There’s a growing conversation happening in boardrooms and brand decks. One centred on purpose. Corporate social responsibility (or CSR) has become a staple of modern tech business, often packaged into polished reports and neatly worded mission statements. But as consumers and employees become more discerning, one question keeps surfacing: is it real or performative?
Because when it comes to impact, intention isn’t enough. Action is everything. For Tracey Broers, Group General Manager Risk at SKG Services, that distinction couldn’t be clearer. Her approach to CSR isn’t built on optics – it’s built on over a decade of consistent, on-the-ground work in Cambodia, supporting Feeding Dreams Cambodia. And it offers a powerful blueprint for what meaningful, proactive CSR can actually look like.
Beyond the optics: what real CSR demands
It’s easy to support a cause from a distance. A donation here, a campaign there. But real corporate responsibility asks more of us. It asks for time, presence, and a willingness to engage with complexity.
For Tracey, that has meant returning to Cambodia year after year, most recently in January, to work directly within communities facing significant poverty and vulnerability. Through Feeding Dreams Cambodia, she has contributed to programs that provide more than 900 children living in slum communities with access to free education and daily nutrition.

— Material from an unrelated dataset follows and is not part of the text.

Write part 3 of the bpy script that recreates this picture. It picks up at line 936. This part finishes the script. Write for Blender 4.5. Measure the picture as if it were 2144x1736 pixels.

But what sets this apart isn’t just the outcome, it’s the consistency.
Real CSR doesn’t happen in one-off moments. It’s built through long-term commitment. It’s understanding that change is incremental, and that showing up repeatedly is what transforms support into impact.
On the ground, Tracey’s work spans far beyond fundraising. She has helped deliver critical infrastructure to support the program’s growth, stepped into classrooms as a teacher’s aide, and worked alongside local teams to ensure children not only have access to education, but the stability to continue it.
It’s immersive. It’s hands-on. And, it’s a far cry from performative.
Why proximity matters
One of the biggest challenges with performative CSR is that organisations distance themselves from the issue, the people, and the reality of what’s needed. When organisations design initiatives without proximity, they risk missing the mark.
Tracey’s long-standing involvement in Cambodia flips that model. By being physically present, she has developed a deep understanding of the barriers these communities face – from inconsistent access to food and schooling, to the broader systemic challenges that make long-term change difficult.
And with that understanding comes better action. Instead of short-term fixes and assumed needs, the focus shifts to sustainable solutions. Infrastructure that lasts. Programs that evolve. Support that adapts to real needs.
It also changes how success is measured. Surface-level metrics are no longer the bench mark. Rather results can be found in tangible outcomes – children staying in school, families accessing reliable meals, and communities gaining resources that continue to serve them long after volunteers leave.
Building a culture that goes beyond the checklist
Perhaps one of the most important takeaways from Tracey’s work is how it translates back into business.
At SKG Services, the team doesn’t treat CSR as a marketing exercise. They embed it into the company’s culture, with leadership actively supporting it and creating real opportunities for employees to contribute in meaningful ways.
Tracey herself is encouraged each year to spend three weeks in Cambodia continuing her volunteer work. That level of support sends a clear message: giving back isn’t an afterthought, it’s a priority. And that’s where proactive CSR begins. Less a campaign, more a culture.
When businesses actively create space for their people to engage with causes – whether locally or globally – it shifts the entire dynamic. Employees feel empowered to contribute. Purpose becomes lived. And the impact extends far beyond what any single initiative could achieve.
It also challenges the idea that CSR needs to be grand or complex. Sometimes, it’s about backing long-term commitments. Supporting grassroots programs. And trusting that consistent, focused efforts can create meaningful change over time.
The difference between showing and doing
In today’s landscape, performative CSR is easy to spot. It often prioritises visibility over substance – moments designed to be seen, rather than sustained. But the difference between showing and doing is time.
Tracey’s decade-long commitment to Cambodia underscores a simple truth: real impact requires endurance. It requires returning to the same communities, investing in the same programs, and building relationships that deepen over time.
Through her work with Feeding Dreams Cambodia, that endurance has translated into measurable, meaningful outcomes – from the delivery of essential infrastructure to the ongoing support of education and nutrition programs that continue to evolve with the community’s needs. It’s not about quick wins. It’s about lasting change.
A more meaningful way forward
As the expectations around corporate responsibility continue to evolve, stories like this offer a valuable reminder: CSR shouldn’t be reactive, and it shouldn’t be performative.
It should be proactive, intentional, and deeply connected to real-world impact. Because when businesses move beyond surface-level engagement and invest in long-term, hands-on initiatives, the results speak for themselves. Communities are strengthened. Opportunities are created. And the ripple effect extends far beyond what any single effort could achieve.
For Tracey, the work in Cambodia is ongoing. Rather than a single trip or milestone, it is a commitment that continues to grow year after year. And in that consistency lies the true power of CSR. Not as something we say, but as something we do.